Return only the lines from the top of the data down to the one that holds "random.seed(7)", both included, without any pictures.
[DATASET SECTION start]
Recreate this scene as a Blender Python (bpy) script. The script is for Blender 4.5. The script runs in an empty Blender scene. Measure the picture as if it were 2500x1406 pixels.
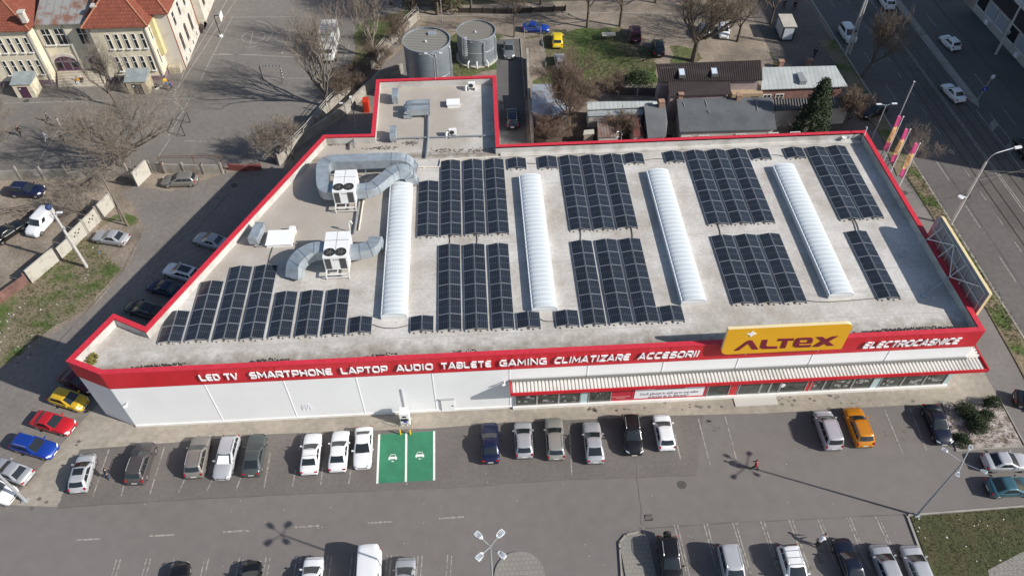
import bpy, bmesh, math, random
from mathutils import Vector, Matrix, noise
R = math.radians
PI = math.pi
scene = bpy.context.scene
COL = scene.collection
random.seed(7)

# ------------------------------------------------------------------ camera
CAM_H = 67.0
F_PX = 1889.25
YAW, PIT, ROL = -0.05280411, 0.84358415, -0.00612479
def _rot():
    cy, sy = math.cos(YAW), math.sin(YAW)
    rz = Matrix(((cy, sy, 0), (-sy, cy, 0), (0, 0, 1)))
    a = Matrix(((1, 0, 0), (0, 0, -1), (0, 1, 0)))
    cp, sp = math.cos(PIT), math.sin(PIT)
    rx = Matrix(((1, 0, 0), (0, cp, -sp), (0, sp, cp)))
    cr, sr = math.cos(ROL), math.sin(ROL)
    rr = Matrix(((cr, -sr, 0), (sr, cr, 0), (0, 0, 1)))
    return rr @ rx @ a @ rz
M3 = _rot()
M3T = M3.transposed()
cam_d = bpy.data.cameras.new('camera')
cam_d.sensor_width = 36.0
cam_d.lens = 36.0 * F_PX / 2500.0
cam_d.clip_end = 2000
cam = bpy.data.objects.new('camera', cam_d)
COL.objects.link(cam)
cam.matrix_world = Matrix.Translation((0, 0, CAM_H)) @ (M3T @ Matrix(((1, 0, 0), (0, -1, 0), (0, 0, -1)))).to_4x4()
scene.camera = cam
def _ray(u, v):
    return M3T @ Vector(((u - 1250) / F_PX, (v - 703) / F_PX, 1.0))
def G(u, v, z=0.0):
    """survey: point of the place at height z seen at photo pixel (u, v)"""
    d = _ray(u, v); t = (z - CAM_H) / d.z
    return Vector((d.x * t, d.y * t, z))
def PY(u, v, y):
    d = _ray(u, v); t = y / d.y
    return Vector((d.x * t, y, CAM_H + d.z * t))

# ------------------------------------------------------------------ light
SUN_EL, SUN_AZ = R(32.3), R(-22.3)       # azimuth from +x
world = bpy.data.worlds.new('World'); scene.world = world
world.use_nodes = True
wn = world.node_tree.nodes; wl = world.node_tree.links
bg = wn['Background']
sky = wn.new('ShaderNodeTexSky'); sky.sky_type = 'NISHITA'; sky.sun_disc = False
sky.sun_elevation = SUN_EL
sky.sun_rotation = PI / 2 - SUN_AZ
wl.new(sky.outputs[0], bg.inputs[0]); bg.inputs[1].default_value = 0.08
sd = bpy.data.lights.new('sun', 'SUN'); sd.energy = 4.2; sd.angle = R(0.55); sd.color = (1.0, 0.95, 0.88)
so = bpy.data.objects.new('sun', sd); COL.objects.link(so)
sdir = Vector((math.cos(SUN_EL) * math.cos(SUN_AZ), math.cos(SUN_EL) * math.sin(SUN_AZ), math.sin(SUN_EL)))
so.rotation_euler = sdir.to_track_quat('Z', 'Y').to_euler()
so.location = (60, -40, 80)
scene.view_settings.view_transform = 'Standard'
scene.view_settings.look = 'None'
scene.view_settings.exposure = 0.5
scene.view_settings.gamma = 1.0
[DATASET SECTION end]
- [RESPONSE TO THIS TASK]:
Recreate this scene as a Blender Python (bpy) script. The script is for Blender 4.5. The script runs in an empty Blender scene. Measure the picture as if it were 2500x1406 pixels.
import bpy, bmesh, math, random
from mathutils import Vector, Matrix, noise
R = math.radians
PI = math.pi
scene = bpy.context.scene
COL = scene.collection
random.seed(7)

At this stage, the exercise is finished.